Politicking with our children’s lives

THE EDITOR: Is our failing education system a contributor to the increased high school dropout rate? At a recently held Joint Select Committee (JSC) meeting the country was informed that over 3,000-plus children had dropped out of school in a three-year period. The majority were boys and had joined gangs. Some of the reasons given for the increase in school dropout were that the boys didn’t feel engaged by their teachers, no financial support to get to school, children were not sleeping at nights because of gunshots, and boys were concerned about their mother’s safety.

Someone spoke about the prison population and questioned if it was linked to school dropout and the under-achieving boys Another person stated that for 20 years the problems were not addressed and as such it had festered and is now a sore. I view the JSC another ‘talk shop’ since they obtain information and recommendations, and nothing occurs. It’s interesting how no one spoke about the elephant in the room that is the failing education system and its contribution to increase high-school drop-out rate.

For decades the Ministry of Education has informed the country of a 30 per cent failure rate at SEA, yet the children are placed in schools. The scenario is one in which the young man is now in a high-school setting and soon realises he cannot function (he cannot read and write, so how did he reach to standard five?), so he disrupts the class with antics, or get into fights. How can he engage with a teacher when he doesn’t know what is taking place? The teacher gets tired and frustrated and he is sent to the Principal, where he is suspended. With no supervision at home, the corner block with drugs and gangs becomes his safe haven and family, and he eventually drops out of school. Then he becomes a statistic, as he is either incarcerated or becomes the latest fatality.
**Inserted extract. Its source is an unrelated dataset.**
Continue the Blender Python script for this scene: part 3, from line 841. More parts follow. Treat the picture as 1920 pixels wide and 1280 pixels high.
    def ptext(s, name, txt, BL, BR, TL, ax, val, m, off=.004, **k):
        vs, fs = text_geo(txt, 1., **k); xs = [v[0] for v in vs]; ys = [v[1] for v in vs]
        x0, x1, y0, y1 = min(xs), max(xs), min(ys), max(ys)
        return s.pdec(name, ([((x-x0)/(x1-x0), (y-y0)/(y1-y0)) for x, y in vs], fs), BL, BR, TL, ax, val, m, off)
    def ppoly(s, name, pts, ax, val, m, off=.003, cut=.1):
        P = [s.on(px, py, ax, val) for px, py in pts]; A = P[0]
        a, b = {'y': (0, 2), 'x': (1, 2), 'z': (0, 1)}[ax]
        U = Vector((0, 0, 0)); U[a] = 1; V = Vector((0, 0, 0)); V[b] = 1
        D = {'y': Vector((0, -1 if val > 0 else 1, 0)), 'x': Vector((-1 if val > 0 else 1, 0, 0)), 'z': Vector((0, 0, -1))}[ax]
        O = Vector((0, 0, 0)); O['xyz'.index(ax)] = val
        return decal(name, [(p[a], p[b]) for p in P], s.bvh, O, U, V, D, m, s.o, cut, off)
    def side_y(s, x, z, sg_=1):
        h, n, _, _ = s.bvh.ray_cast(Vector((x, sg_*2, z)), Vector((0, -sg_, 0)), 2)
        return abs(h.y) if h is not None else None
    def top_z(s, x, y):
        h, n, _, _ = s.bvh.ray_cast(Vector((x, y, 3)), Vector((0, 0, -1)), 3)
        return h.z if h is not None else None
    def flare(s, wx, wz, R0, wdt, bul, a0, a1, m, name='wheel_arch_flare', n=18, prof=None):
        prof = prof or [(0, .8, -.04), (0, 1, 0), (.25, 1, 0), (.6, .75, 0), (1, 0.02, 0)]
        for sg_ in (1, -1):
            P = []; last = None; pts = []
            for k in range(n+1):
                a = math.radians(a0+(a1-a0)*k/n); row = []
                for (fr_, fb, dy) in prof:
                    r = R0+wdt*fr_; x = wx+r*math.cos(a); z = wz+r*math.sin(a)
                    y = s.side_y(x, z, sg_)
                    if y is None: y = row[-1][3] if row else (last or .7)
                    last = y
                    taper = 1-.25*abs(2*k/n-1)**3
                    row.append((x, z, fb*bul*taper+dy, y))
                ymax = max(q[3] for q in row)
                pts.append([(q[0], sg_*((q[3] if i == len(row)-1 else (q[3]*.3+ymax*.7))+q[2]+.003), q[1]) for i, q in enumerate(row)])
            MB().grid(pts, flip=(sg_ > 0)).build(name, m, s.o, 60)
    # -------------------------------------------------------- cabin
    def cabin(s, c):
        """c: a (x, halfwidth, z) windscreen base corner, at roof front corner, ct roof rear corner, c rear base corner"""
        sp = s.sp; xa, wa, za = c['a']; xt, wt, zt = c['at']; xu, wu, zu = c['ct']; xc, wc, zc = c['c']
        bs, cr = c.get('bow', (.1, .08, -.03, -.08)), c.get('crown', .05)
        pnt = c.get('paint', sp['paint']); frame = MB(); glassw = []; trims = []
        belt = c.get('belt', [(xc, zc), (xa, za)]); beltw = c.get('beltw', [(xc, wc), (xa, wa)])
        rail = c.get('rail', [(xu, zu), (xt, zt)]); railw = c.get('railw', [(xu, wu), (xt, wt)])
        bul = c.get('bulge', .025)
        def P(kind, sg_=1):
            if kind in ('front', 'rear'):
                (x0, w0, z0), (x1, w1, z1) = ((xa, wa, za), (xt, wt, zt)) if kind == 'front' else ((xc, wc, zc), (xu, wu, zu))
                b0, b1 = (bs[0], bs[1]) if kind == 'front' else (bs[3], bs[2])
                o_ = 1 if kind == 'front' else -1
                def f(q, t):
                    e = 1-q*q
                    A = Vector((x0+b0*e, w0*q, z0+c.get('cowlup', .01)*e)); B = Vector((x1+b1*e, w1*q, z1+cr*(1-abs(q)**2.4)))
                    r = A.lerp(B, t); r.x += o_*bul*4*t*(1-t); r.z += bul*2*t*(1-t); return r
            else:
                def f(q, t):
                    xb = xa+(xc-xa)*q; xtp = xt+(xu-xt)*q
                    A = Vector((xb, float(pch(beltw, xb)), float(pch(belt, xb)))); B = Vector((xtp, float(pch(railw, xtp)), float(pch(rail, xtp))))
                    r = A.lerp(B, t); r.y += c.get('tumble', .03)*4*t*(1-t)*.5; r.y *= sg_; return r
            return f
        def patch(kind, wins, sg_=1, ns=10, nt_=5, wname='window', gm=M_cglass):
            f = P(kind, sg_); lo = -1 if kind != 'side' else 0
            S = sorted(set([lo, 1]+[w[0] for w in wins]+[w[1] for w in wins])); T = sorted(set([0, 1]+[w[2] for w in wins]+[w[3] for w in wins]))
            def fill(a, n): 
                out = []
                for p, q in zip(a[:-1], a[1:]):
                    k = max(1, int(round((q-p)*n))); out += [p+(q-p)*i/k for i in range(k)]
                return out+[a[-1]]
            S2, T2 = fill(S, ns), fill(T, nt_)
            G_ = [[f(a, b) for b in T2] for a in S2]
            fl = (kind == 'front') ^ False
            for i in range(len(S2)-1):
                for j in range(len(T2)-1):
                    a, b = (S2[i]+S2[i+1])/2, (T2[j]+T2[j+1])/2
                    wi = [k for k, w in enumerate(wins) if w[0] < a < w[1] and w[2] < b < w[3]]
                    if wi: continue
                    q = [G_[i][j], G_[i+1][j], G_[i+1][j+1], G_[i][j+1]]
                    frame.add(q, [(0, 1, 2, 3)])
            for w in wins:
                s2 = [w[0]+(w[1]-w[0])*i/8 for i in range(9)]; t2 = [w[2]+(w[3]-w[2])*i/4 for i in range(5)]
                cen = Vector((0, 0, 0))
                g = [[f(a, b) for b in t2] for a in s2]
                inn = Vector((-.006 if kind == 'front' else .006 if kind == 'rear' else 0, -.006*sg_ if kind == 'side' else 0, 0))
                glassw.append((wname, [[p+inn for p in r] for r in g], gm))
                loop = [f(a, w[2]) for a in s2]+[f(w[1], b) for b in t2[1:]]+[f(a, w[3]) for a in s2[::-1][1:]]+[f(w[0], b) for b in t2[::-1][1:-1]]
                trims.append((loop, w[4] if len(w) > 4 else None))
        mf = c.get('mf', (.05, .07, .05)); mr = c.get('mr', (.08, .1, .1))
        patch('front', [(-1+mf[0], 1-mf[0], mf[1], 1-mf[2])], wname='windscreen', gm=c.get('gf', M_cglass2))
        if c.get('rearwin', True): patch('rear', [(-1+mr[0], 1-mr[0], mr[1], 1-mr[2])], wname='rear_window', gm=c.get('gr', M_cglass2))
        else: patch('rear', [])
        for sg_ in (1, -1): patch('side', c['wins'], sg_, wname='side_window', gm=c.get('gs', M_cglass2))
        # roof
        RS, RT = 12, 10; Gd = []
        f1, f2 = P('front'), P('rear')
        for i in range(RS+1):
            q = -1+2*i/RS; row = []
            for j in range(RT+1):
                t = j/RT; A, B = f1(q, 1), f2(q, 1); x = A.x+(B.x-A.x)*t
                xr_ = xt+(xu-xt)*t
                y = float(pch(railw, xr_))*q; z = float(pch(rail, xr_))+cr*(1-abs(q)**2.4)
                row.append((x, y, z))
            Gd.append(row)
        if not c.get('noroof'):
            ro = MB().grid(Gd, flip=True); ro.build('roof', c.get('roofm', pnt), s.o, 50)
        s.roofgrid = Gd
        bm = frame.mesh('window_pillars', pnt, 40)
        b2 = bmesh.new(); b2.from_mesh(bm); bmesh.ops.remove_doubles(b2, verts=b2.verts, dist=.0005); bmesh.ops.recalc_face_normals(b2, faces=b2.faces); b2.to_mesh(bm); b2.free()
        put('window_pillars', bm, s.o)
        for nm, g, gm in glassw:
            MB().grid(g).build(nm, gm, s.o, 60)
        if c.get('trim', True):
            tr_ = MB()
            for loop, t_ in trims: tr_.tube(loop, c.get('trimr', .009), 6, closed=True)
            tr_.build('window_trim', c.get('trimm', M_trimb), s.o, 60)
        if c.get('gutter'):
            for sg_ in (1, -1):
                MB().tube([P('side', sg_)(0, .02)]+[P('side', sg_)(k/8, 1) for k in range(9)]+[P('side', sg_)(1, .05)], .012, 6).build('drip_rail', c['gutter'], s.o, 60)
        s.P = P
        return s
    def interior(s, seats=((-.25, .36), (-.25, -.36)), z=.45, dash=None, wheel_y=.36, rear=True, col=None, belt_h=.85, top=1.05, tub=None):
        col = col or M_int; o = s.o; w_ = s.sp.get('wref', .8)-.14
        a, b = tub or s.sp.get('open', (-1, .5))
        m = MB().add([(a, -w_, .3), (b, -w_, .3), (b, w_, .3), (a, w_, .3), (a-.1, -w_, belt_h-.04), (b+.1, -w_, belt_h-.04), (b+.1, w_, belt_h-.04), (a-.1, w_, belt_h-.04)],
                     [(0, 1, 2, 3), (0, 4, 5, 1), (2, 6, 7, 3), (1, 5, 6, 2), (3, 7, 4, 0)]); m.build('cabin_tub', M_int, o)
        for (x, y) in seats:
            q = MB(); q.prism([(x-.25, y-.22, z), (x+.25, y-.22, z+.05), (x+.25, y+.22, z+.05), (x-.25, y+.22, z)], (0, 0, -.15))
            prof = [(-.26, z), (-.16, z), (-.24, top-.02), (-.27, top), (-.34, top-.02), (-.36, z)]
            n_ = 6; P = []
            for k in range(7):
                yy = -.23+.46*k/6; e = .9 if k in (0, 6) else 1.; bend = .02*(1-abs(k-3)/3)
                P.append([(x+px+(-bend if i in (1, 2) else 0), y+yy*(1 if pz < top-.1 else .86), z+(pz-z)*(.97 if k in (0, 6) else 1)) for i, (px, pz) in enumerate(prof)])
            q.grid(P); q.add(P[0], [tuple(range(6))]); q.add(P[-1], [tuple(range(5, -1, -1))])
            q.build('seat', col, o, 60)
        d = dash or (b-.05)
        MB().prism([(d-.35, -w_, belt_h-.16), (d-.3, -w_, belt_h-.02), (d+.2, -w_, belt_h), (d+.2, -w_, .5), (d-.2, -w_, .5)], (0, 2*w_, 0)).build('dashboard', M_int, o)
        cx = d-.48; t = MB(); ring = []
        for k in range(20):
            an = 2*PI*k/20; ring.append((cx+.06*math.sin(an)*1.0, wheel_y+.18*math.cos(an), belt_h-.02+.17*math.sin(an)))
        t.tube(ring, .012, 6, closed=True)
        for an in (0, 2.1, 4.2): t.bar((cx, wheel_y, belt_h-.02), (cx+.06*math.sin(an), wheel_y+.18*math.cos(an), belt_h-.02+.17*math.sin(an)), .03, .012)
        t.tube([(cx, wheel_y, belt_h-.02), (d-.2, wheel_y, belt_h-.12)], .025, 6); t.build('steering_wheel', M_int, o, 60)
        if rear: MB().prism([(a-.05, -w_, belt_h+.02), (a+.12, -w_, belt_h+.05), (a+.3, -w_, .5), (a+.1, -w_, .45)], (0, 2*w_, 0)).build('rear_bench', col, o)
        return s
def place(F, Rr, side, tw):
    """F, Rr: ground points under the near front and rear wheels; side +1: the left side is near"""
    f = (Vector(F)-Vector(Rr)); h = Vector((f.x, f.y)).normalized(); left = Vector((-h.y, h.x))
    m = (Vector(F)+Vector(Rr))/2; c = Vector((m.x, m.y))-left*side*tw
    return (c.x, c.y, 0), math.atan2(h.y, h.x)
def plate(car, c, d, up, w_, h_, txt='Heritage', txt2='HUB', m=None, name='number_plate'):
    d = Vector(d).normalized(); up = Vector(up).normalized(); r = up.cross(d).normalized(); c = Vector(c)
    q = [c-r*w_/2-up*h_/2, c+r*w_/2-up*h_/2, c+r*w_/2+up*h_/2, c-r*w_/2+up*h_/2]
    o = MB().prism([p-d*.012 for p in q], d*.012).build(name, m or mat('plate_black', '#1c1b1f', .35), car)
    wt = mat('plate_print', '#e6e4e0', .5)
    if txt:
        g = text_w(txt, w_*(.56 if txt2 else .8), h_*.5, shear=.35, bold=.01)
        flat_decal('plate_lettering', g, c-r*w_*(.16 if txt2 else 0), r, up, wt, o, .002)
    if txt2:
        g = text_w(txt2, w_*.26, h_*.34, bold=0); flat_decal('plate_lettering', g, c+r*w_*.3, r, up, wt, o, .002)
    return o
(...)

Development has a price, and things have changed. Previously when you failed common entrance you went to sixth standard where you learnt a trade, and tradesman were easily available. Today we import tradesmen, because politicians made adhoc decisions and threw away the baby with the bath water. Short term benefits replaced long term objectives for the future. So exactly how better off are we as a nation? Over the last two decades huge investment has been placed on intellectuals and professionals at the expense of technical and vocational achievers. Youth camps and home-work centres shut down for political games at the expense of the creative and innovative youths among us. (Eteck in Wallerfield )

TT is well known for its quick-fixes and consequent ramifications. Educators have long been calling on the Ministry of Education to make changes. Decades later, and it is “the more things change the more they remain the same”. The cycle continues with a 30 per cent failure rate, and burgeoning crime unabated. No one is addressing the root of the problem, but pumping millions of dollars in high-tech equipment and increased numbers of servicemen in the TTPS. Suggestions and recommendations have fallen on deaf ears. There is no continuity with programmes and policies from one government to another. It's starting all over again, because "we have the answers.” It’s simply politicking with our children’s lives. When will we get it right, or as the late Mighty Duke sang, How many more must die?